=== Supplied material ===
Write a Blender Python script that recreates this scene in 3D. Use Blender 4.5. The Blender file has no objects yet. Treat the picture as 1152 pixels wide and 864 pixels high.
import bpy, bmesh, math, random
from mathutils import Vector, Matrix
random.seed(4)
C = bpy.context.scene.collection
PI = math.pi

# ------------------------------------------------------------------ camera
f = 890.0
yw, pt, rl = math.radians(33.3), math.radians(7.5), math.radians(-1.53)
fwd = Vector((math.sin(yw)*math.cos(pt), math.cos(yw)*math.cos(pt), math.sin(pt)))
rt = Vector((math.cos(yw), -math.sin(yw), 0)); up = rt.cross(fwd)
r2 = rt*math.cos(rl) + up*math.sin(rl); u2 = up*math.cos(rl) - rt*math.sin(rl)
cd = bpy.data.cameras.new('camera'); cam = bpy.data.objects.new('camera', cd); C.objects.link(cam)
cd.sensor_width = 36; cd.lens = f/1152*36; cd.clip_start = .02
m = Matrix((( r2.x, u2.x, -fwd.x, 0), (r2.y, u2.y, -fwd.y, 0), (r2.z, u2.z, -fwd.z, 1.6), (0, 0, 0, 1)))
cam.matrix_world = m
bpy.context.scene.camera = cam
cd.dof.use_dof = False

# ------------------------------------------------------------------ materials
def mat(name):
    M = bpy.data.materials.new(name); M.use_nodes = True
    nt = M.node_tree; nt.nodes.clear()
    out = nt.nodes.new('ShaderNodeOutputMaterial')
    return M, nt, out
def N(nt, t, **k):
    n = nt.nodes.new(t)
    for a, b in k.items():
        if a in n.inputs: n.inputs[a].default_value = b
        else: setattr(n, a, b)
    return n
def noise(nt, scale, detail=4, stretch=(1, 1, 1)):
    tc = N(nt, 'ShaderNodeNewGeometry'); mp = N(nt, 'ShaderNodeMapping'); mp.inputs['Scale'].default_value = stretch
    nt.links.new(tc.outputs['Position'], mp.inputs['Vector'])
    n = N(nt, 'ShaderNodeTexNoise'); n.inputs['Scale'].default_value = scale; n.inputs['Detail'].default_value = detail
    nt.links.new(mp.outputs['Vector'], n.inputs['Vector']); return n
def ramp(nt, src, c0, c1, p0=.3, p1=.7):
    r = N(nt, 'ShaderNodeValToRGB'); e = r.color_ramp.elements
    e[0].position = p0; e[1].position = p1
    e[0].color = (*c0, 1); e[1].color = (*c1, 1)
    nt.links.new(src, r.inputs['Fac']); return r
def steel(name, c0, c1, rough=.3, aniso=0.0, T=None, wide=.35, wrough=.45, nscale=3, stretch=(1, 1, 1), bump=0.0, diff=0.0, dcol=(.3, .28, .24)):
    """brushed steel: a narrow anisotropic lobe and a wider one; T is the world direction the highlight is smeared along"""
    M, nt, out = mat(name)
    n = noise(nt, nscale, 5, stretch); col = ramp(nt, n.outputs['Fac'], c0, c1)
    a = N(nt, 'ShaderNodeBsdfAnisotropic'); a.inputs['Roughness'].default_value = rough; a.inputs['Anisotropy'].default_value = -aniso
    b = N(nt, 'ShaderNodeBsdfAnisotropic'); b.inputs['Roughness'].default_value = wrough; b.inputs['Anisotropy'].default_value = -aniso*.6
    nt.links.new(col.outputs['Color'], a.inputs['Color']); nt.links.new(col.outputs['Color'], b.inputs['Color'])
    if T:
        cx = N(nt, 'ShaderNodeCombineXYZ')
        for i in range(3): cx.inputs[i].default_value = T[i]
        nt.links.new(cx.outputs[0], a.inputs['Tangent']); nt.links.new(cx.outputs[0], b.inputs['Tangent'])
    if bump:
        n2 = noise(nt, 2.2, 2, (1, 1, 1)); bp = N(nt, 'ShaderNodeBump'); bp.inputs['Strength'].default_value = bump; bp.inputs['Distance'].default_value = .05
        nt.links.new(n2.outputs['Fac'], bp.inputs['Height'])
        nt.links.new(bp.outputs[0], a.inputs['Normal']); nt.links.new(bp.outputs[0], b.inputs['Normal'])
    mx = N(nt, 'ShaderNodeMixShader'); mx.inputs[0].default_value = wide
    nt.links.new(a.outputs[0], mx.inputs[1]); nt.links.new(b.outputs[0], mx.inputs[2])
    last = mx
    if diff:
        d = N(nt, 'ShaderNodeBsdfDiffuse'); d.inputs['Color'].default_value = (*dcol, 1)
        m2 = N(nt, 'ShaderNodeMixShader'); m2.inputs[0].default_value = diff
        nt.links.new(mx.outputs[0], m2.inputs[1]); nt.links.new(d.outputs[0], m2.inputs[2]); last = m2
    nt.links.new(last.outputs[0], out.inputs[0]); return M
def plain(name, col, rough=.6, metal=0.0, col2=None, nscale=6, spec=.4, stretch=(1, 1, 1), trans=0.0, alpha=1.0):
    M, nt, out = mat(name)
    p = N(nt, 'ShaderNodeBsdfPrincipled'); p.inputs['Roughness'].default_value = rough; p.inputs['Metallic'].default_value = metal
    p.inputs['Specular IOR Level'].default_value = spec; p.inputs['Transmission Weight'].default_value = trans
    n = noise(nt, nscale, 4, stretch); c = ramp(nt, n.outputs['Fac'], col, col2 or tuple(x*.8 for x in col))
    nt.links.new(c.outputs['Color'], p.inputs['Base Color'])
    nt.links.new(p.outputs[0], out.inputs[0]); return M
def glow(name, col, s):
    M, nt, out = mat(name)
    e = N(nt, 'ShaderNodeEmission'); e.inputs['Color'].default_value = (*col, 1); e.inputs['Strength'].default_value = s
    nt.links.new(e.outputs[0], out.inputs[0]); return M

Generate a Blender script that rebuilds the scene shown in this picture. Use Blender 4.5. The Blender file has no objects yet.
===
Problem to solve: In the entries above, identify every line with the string "Blender".

Solution to this problem:
Write a Blender Python script that recreates this scene in 3D. Use Blender 4.5. The Blender file has no objects yet. Treat the picture as 1152 pixels wide and 864 pixels high.
Generate a Blender script that rebuilds the scene shown in this picture. Use Blender 4.5. The Blender file has no objects yet.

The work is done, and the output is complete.